For decades, STEM has been celebrated as the gold standard of modern education, shaping workforce development strategies and national policy. Governments have poured billions into STEM initiatives, universities have expanded engineering and technology programs, and K–12 systems have been reorganised to elevate STEM subjects above the humanities and social sciences.
However, despite these investments, STEM education remains expensive, rigid, and ill-equipped for the demands of a fast-changing, AI-driven world. It is time to retire the STEM model entirely and replace it with a more progressive, cost-efficient, and skills-focused alternative—one that leverages AI to deliver an adaptive, personalised, and relevant learning ecosystem for the twenty-first century.
STEM emerged in an era when technological progress was tied to engineering expertise and mathematical competence. It addressed economic shifts that valued scientific innovation, but today its framework is outdated and unable to keep pace with industries shaped by automation, AI, and interdisciplinary problem-solving. STEM education remains tethered to a traditional degree structure that forces students through years of coursework—much of it abstract, theoretical, and disconnected from practical use. As highlighted in a Harvard Gazette interview with Brigid O’Rourke, even graduates entering the workforce often find their STEM degrees inadequate preparation for real-world challenges, where employers increasingly prioritise adaptable, critical thinkers over individuals trained to memorise formulas and technical concepts.
The shortcomings of STEM are especially evident in its high costs. Maintaining STEM programs requires expensive laboratories, specialised equipment, and highly trained faculty—all of which drive up tuition and student debt. Meanwhile, rapid advances in AI and automation render many traditional STEM skills obsolete long before students complete their degrees. Instead of clinging to rigid curricula that lag behind industry evolution, the education sector must embrace an AI-driven approach that continuously responds to workforce needs.
An AI-powered educational model would differ fundamentally from STEM-based learning. It would prioritise demonstrable skills over formal degrees, removing unnecessary coursework and replacing it with competency-based, real-world learning experiences. AI would function as both mentor and instructor, customising each student’s educational trajectory according to their abilities, weaknesses, and career aspirations. The conventional classroom would become obsolete, replaced by dynamic AI-supported learning environments where progress is determined not by a four-year timeline but by mastery of relevant skills.
Transforming K–12 education would be essential for such a shift. Rather than funnelling students through rigid subject-based sequences, AI-driven learning would enable fluid, interdisciplinary exploration. Students would follow personalised pathways that combine technical knowledge with creativity, ethics, and critical thinking—skills essential for an AI-dominated economy. Standardised testing would be replaced with continuous, skills-based assessments delivered by AI systems, ensuring evaluation is based on actual competence rather than short-term memorisation.

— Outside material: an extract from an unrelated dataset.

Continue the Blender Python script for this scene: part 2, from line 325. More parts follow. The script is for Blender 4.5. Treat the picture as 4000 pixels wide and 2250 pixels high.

Higher education would undergo an equally profound transformation. The traditional four-year degree would become outdated, replaced by modular, stackable learning experiences that allow students to acquire skills on demand. Universities would transition from gatekeepers of knowledge to AI-enabled knowledge hubs, providing micro-credentials that update in real time as industry requirements evolve. Students would no longer accumulate significant debt for degrees that may be outdated upon graduation. Instead, they would adopt a model of lifelong learning, upskilling and reskilling throughout their careers.
Critics may argue that an AI-driven education model lacks the human dimension essential for meaningful learning. While AI can optimise instruction, human educators would remain vital as mentors, ethical guides, and facilitators of deep discussion. Their role would shift from information transmitters to learning architects, ensuring that students not only build technical proficiency but also cultivate the human-centric skills required for leadership, collaboration, and ethical reasoning.
To dismantle STEM in favour of an AI-centric model is not without challenges. Issues of algorithmic bias, data privacy, and fair access to technology must be addressed to avoid widening inequality. Education must be designed to ensure that AI systems do not amplify existing biases or privilege those with greater financial resources. Policymakers must proactively regulate AI-based learning to ensure it promotes equity rather than exclusivity.
Despite these challenges, it is evident that STEM education, in its current form, is unsustainable. Its rigid, costly, and outdated structures no longer meet the needs of a world defined by AI, automation, and unprecedented technological change. The future of education depends on moving beyond outdated disciplinary boundaries and embracing a flexible, AI-driven framework that emphasises adaptability, lifelong learning, and practical relevance. The question is not whether education will abandon the STEM model, but how long institutions will cling to a failing system before AI inevitably forces its transformation.